9) Rimozione della gara del lunedì

Non c’è motivo di essere critici nei confronti del “campionato spezzatino”; in fin dei conti è comprensibile che la Lega Serie A cerchi di spalmare le partite su tutte le fasce orarie del weekend, aumentando i ricavi. Tuttavia la gara del lunedì mi è sempre sembrata superflua. Nei grandi campionati (Premier League, Bundesliga) è praticamente inesistente. Inoltre, con il passaggio a 18 squadre (punto 1), tutte e 9 le partite (che compongono una giornata) possono essere spalmate dal venerdì sera fino alla domenica.
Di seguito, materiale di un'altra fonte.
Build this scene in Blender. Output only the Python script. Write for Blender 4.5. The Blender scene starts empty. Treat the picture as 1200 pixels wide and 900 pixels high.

Una giornata che va dal venerdì al lunedì è troppo dispersiva, aldilà di tutti i discorsi che si possono fare sulla vittoria del calcio delle paytv. In Germania furono proprio i tifosi tradizionalisti, schierati contro le pay-tv, a far eliminare la gara del lunedì.
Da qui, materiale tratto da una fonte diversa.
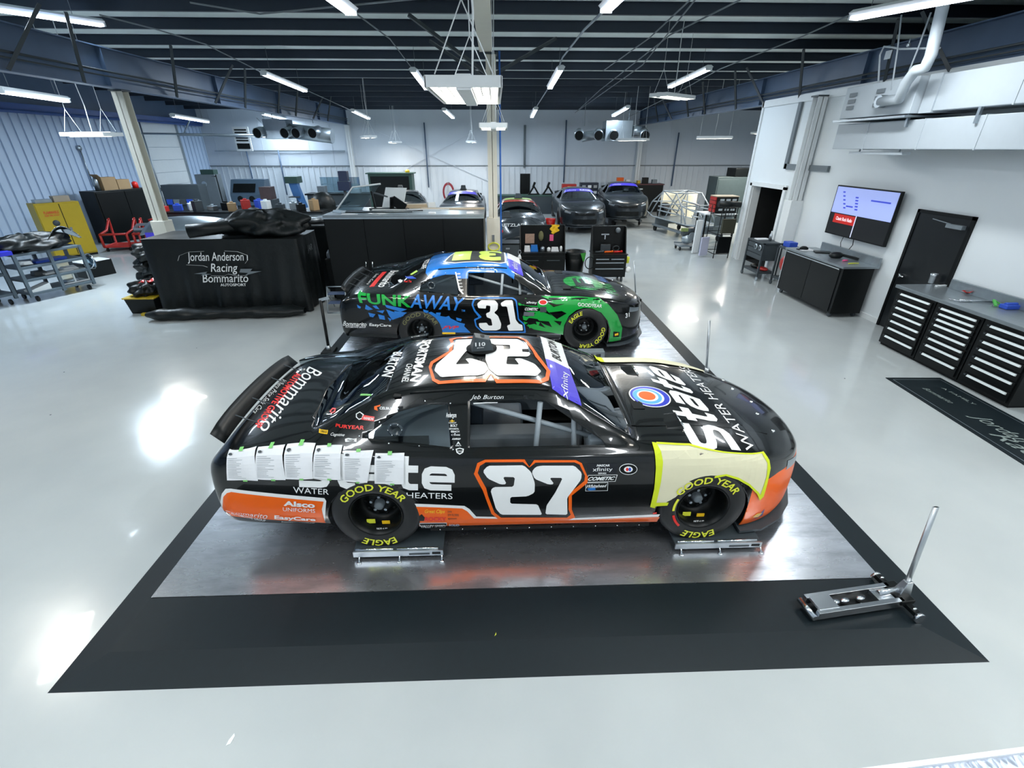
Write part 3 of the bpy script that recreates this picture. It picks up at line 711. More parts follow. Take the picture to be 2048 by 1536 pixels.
def wheel(parent, x, y, side, detail, name='wheel', rimm=None, txt=None, wob=0):
    """tyre, steel rim, hub and nuts; side -1 faces the camera"""
    t = bpy.data.objects.new(name, None); COL.objects.link(t); t.parent = parent; t.location = (x, y, .28); t.empty_display_size = .1
    s = side; w0 = .15
    prof = [(.205, -w0+.015), (.225, -w0), (.26, -w0-.006), (.325, -w0-.002), (.352, -w0+.018), (.366, -w0+.05), (.37, 0), (.366, w0-.05), (.352, w0-.018), (.325, w0+.002), (.26, w0+.006), (.225, w0), (.205, w0-.015)]
    build('tyre', MB().lathe([(r, h) for r, h in prof], (0,0,0), 'y', 48), m_tyre, t)
    rm = rimm or m_black
    f = lambda h: s*h
    rp = [(.205, .14), (.215, .152), (.205, .145), (.195, .10), (.185, .03), (.17, -.02), (.15, -.035), (.11, -.02), (.08, -.0), (.07, -.005), (.0, -.01)]
    build('rim', MB().lathe([(r, f(h)) for r, h in rp], (0,0,0), 'y', 40), rm, t)
    build('rim_back', MB().lathe([(.205, f(-.13)), (.17, f(-.10)), (.165, f(-.06)), (0, f(-.06))], (0,0,0), 'y', 24), m_blackmatte, t)
    if detail:
        build('hub', MB().lathe([(.0, f(.05)), (.03, f(.05)), (.04, f(.04)), (.045, f(-.01))], (0,0,0), 'y', 16), m_grey, t)
        for k in range(5):
            a = 2*pi*k/5+.3
            build('lug_nut', MB().lathe([(0, f(.018)), (.013, f(.018)), (.015, f(-.015))], (.072*cos(a), 0, .072*sin(a)), 'y', 6, smooth=False), m_galv, t)
        for k in range(10):
            a = 2*pi*k/10
            build('rim_hole', MB().lathe([(0, f(-.022)), (.014, f(-.022)), (.016, f(-.03))], (.13*cos(a), 0, .13*sin(a)), 'y', 10), m_blackmatte, t)
        for (s_, a0, span, r0, hh, m) in (txt or []):
            bm = gridcut(unitise(text_bm(s_, .02, .12, 2)), .02, 1)
            for v in bm.verts:
                a = a0-span*(v.co.x-.5); r = r0+hh*v.co.y
                v.co = V((r*cos(a), s*(w0+.0085), r*sin(a)))
            from_bm('tyre_lettering', bm, m, t)
    return t

class Decals:
    """lays vinyl and lettering on the body skin"""
    def __init__(s, bvh, root, loc): s.b = bvh; s.root = root; s.loc = V(loc); s.layer = 0
    def cast(s, u, v):
        r = ray(u, v); o = CO-s.loc
        h = s.b.ray_cast(o, r)
        return h[0] if h[0] else None
    def lay(s, name, bm, fn, direc, m, off=.002, parent=None):
        D = V(direc)
        for v in bm.verts:
            P = fn(v.co.x, v.co.y); h = s.b.ray_cast(P-D*1.5, D, 3.)
            if h[0] is None: h = s.b.find_nearest(P)
            n = h[1] if h[1].dot(D) < 0 else -h[1]
            v.co = h[0]+n*off
        return from_bm(name, bm, m, parent or s.root)
    def px(s, pts, plane):
        """photo pixels on the skin; plane: ('y',val) or ('z',val) as a fall-back"""
        out = []
        for p in pts:
            h = s.cast(*p)
            if h is None: h = at(p[0], p[1], **{plane[0]: plane[1]+s.loc[1 if plane[0] == 'y' else 2]})-s.loc
            out.append(h)
        return out
    def quad(s, name, text, q, m, side='y', bold=.015, shear=0., off=.002, res=3, cut=None, bm=None, parent=None, space=1.0):
        """text stretched over the patch whose corners lie at four photo pixels: LL, LR, UR, UL of the lettering"""
        P = s.px(q, ('y', -.97) if side == 'y' else ('z', 1.0))
        bm = unitise(bm or text_bm(text, bold, shear, res, space))
        w = (P[1]-P[0]).length; h = (P[3]-P[0]).length; c = .05
        gridcut(bm, c/max(w, .01), c/max(h, .01))
        return s.lay(name, bm, lambda a, b: bil(P, a, b), (0,1,0) if side == 'y' else (0,0,-1), m, off, parent)
    def poly(s, name, loops, m, side='y', off=.002, smooth=0, grow=0., coords='px', step=.05, parent=None):
        """outline given in photo pixels on the skin, or in body coordinates (x,z) / (x,y)"""
        k = 2 if side == 'y' else 1
        L = []
        for lp in loops:
            if coords == 'px': lp = [(p[0], p[k]) for p in s.px(lp, ('y', -.97) if side == 'y' else ('z', 1.0))]
            L.append(lp)
        bm = shape_bm(L, smooth, grow); gridcut(bm, step, step)
        f = (lambda a, b: V((a, -.97, b))) if side == 'y' else (lambda a, b: V((a, b, 1.0)))
        return s.lay(name, bm, f, (0,1,0) if side == 'y' else (0,0,-1), m, off, parent)

def stock_car(label, loc, rz=0, body=None, detail=2, paint=None, txt_f=None, txt_r=None, cat='race car', interior=True, roofm=None, name='race_car', glassm=None):
    root = thing(name, label, cat, loc, rz)
    bm = shell_bm(.045 if detail == 2 else .09, 5 if detail == 2 else 3)
    bm.normal_update()
    bvh = BVHTree.FromBMesh(bm)
    # paint zones cut into the skin, then openings
    mats = [body or m_gloss]+[m for m, _ in (paint or [])]
    for i, (m, spec) in enumerate(paint or []):
        poly, keep, ax = spec
        for f in cut_poly(bm, poly, keep, ax): f.material_index = i+1
    for sd in (-1, 1):
        kp = (lambda c, sd=sd: c.y*sd > .5 and c.z < .80)
        for x0 in (0, 2.667):
            fs = cut_poly(bm, arch_poly(x0), kp); bmesh.ops.delete(bm, geom=fs, context='FACES')
        kw = (lambda c, sd=sd: c.y*sd > .45 and c.z > .82 and abs(c.y) < .95)
        bm.normal_update()
        fs = cut_poly(bm, QWIN, kw); take(bm, fs, 'quarter_window', m_glass, root, .004)
        fs = cut_poly(bm, DWIN, kw); bmesh.ops.delete(bm, geom=fs, context='FACES')
    bm.normal_update()
    kt = lambda c: c.z > .9
    fs = cut_poly(bm, ws_poly(), kt, (0, 1)); take(bm, fs, 'windscreen', glassm or m_dglass, root, .002)
    fs = cut_poly(bm, rw_poly(), kt, (0, 1)); take(bm, fs, 'rear_window', glassm or m_dglass, root, .002)
    me = bpy.data.meshes.new('body_shell')
    bm.to_mesh(me); bm.free()
    for m in mats: me.materials.append(m)
    o = bpy.data.objects.new('body_shell', me); COL.objects.link(o); o.parent = root
    md = o.modifiers.new('solidify', 'SOLIDIFY'); md.thickness = .006; md.offset = -1
    # floor pan and dark structure
    b = MB(); b.box(-1.0, 3.35, -.62, .62, .12, .17); b.box(.42, 2.2, -.90, .90, .12, .17); b.box(-1.1, -.42, -.85, .85, .16, .2)
    b.box(2.12, 2.16, -.80, .80, .17, .84); b.box(-.44, -.40, -.86, .86, .17, .84); b.box(-1.05, -.45, -.60, .60, .80, .84)
    b.box(-.42, .42, -.66, -.62, .17, .80); b.box(-.42, .42, .62, .66, .17, .80); b.box(2.25, 3.1, -.66, -.62, .17, .68); b.box(2.25, 3.1, .62, .66, .17, .68)
    build('floor_pan', b, m_blackmatte, root)
    pts = [(3.05, -.95), (3.25, -.93), (3.47, -.81), (3.66, -.62), (3.80, -.36), (3.86, 0), (3.80, .36), (3.66, .62), (3.47, .81), (3.25, .93), (3.05, .95)]
    build('splitter', MB().prism(pts, -.035, -.012, 'z'), m_dgrey, root)
    # boot lid spoiler
    b = MB(); n = 12
    def sp(a, h):
        y = (a*2-1); return V((-1.15-.03*(1-y*y)-.085*h, y*.765, .855+.022*(1-y*y)+.115*h*(1-.2*abs(y)**6)))
    b.grid(sp, n, 2)
    build('spoiler', b, m_black, root, solid=.008)
    for y in (-.5, -.2, .2, .5): build('spoiler_brace', MB().tube((-1.02, y, .885), (-1.17, y, .955), .005, 6), m_dgrey, root)
    top = lambda x, y: bvh.ray_cast(V((x, y, 2)), V((0, 0, -1)))[0].z
    for y in (-.60, .56): build('roof_rail', MB().grid(lambda a, b_: V((.30+1.10*a, y, top(.30+1.10*a, y)-.004+.022*b_)), 14, 1), m_black, root, solid=.004)
    build('rear_window_fin', MB().grid(lambda a, b_: V((-1.1+1.40*a, .70-.10*a, top(-1.1+1.40*a, .70-.10*a)-.004+b_*(.07+.05*sin(pi*min(1, a*1.3))))), 26, 2), m_glass, root, solid=.003)
    if detail >= 1:
        for (p, q) in [((2.1, -.72, .5), (1.55, -.60, 1.13)), ((1.55, -.6, 1.13), (.70, -.56, 1.16)), ((.70, -.56, 1.16), (.66, -.60, .2)), ((1.55, .6, 1.13), (.70, .56, 1.16)),
                       ((.70, .56, 1.16), (.66, .60, .2)), ((2.1, .72, .5), (1.55, .60, 1.13)), ((.70, -.56, 1.16), (.70, .56, 1.16)), ((1.55, -.6, 1.13), (1.55, .6, 1.13)),
                       ((.68, -.58, 1.12), (1.75, -.70, .82)), ((1.33, -.66, 1.12), (1.28, -.78, .55)), ((.68, .58, .7), (-.35, .5, .7)), ((.68, -.56, 1.12), (-.35, -.5, .72)),
                       ((.68, .56, 1.12), (-.35, .5, .72)), ((1.62, -.74, .55), (1.60, -.66, 1.08)), ((1.72, -.5, .6), (1.68, -.5, 1.02)), ((.68, -.80, .62), (1.9, -.80, .62)), ((.68, -.82, .78), (1.9, -.82, .75)), ((.69, -.5, .4), (.69, .55, 1.1))]:
            build('cage_tube', MB().tube(p, q, .022, 8), m_tube, root)
        b = MB(); b.box(.72, 1.25, .10, .62, .2, .42); b.box(.70, .84, .10, .62, .4, 1.0); b.box(.74, 1.0, .06, .12, .75, 1.05); b.box(.74, 1.0, .60, .66, .75, 1.05)
        build('seat', b, mat('grey_blue_seat', '3c4854', .6, noise=.1), root, bevel=.03)
        build('dash', MB().box(1.72, 2.1, -.78, .78, .70, .84), mat('grey_dash_panel', '7a858d', .5, noise=.1), root, bevel=.02)
        m_tin = mat('grey_inner_tin', 'aab4bc', .5, noise=.08)
        build('interior_panel', MB().box(-.38, .62, -.80, .80, .70, .73), m_tin, root)
        build('door_tin', MB().box(.66, 2.1, .82, .84, .2, .80), m_tin, root)
        build('tunnel_tin', MB().box(.70, 2.1, -.22, .02, .17, .52), m_tin, root, bevel=.03)
        build('wheel_tub', MB().box(-.38, .38, .50, .80, .55, .86), m_tin, root, bevel=.06)
        t = MB().lathe([(.145, -.012), (.16, 0), (.145, .012), (.13, 0), (.145, -.012)], (1.52, .36, .86), 'x', 20); build('steering_wheel', t, m_blackmatte, root)
    m_w = m_black
    for x0 in (0, 2.667):
        wheel(root, x0, -.83, -1, detail == 2, txt=txt_f if x0 else txt_r, rimm=m_w)
        wheel(root, x0, .83, 1, False, rimm=m_w)
    # screws round the quarter window and air inlet
    if detail == 2:
        for (x, z) in [(-.08, .93), (.15, .885), (.38, .86), (.64, .83), (.655, .93), (.64, 1.03), (.62, 1.125), (.42, 1.14), (.21, 1.09), (.07, 1.01)]:
            h = bvh.ray_cast(V((x, -2, z)), V((0, 1, 0)))
            if h[0]: build('window_screw', MB().ball(h[0], .008, 6), m_chrome, root)
        h = bvh.ray_cast(V((.16, -2, .93)), V((0, 1, 0)))[0]
        b = MB().lathe([(.045, -.004), (.058, -.004), (.062, .004), (.042, .004), (.038, .05), (0, .05)], (.20, h.y-.004, .985), 'y', 20)
        build('air_inlet', b, mat('smoky_plastic', '3a444b', .2, noise=.05), root)
        for k in range(6): build('inlet_screw', MB().ball((.20+.052*cos(k*pi/3), h.y-.01, .985+.052*sin(k*pi/3)), .005, 6), m_chrome, root)
        build('rocker_trim', MB().box(.42, 2.25, -.955, -.94, .075, .10), m_blackmatte, root)
        for k in range(10):
            build('rivet', MB().ball((.5+k*.185, -.955, .09), .006, 6), m_chrome, root)
    return root, bvh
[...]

10) Valorizzazione del Gran Galà del Calcio

Il Gran Galà del Calcio è un evento organizzato dall’AIC (Associazione Italiana Calciatori). Il suo obbiettivo è premiare i migliori giocatori, allenatori, dirigenti e società della stagione di Serie A appena conclusa. Una cermonia forse sconosciuta a coloro che seguono la Serie A con un certo distacco: il che è un problema. Quando si parla di calcio, qualsiasi suo conoscitore, sia pure il meno informato, sa che cosa è la cerimonia del Pallone d’Oro. Ora, quel che dovrebbe fare la Lega Serie A, in accordo con l’AIC, è glorificare l’evento del Gran Galà, rendendolo una sorta di cerimonia conclusiva per il campionato.

La valorizzazione può passare attraverso la presenza di ospiti illustri; ma anche attraverso la pubblicazione di una vera e propria top30, che sarà enfatizzata da tutti i giornali e i giornalisti coinvolti nella selezione dei giocatori. Inoltre eviterei di tenere l’evento nei giorni di poco antecedenti o successivi alla cerimonia del Pallone d’Oro: nel mese di Novembre l’attenzione del pubblico si sposta verso la classifica di France Football, piuttosto che quella dell’AIC. Celebre fu il Gran Galà del Novembre 2021: fece notizia solo perché partecipò Ronaldo, dopo aver disertaato la cerimonia del Pallone d’Oro, tenutasi lo stesso giorno.

CONCLUSIONI:

Insomma, con queste riforme potremmo in parte raggiungere gli scopi che ci eravamo prefissati: diminuire il divario tra “grandi” e “piccole”, promuovendo la crescita tecnico-tattica (ed economica) di entrambe (punto 1, 3, 4, 6 7); garantire ai giovani più possibilità di emergere (punti 5 e 8); aumentare la competizione su tutti i fronti (1, 2, 3 e 6); aumentare la spettacolarità della Serie A come evento (punto 10).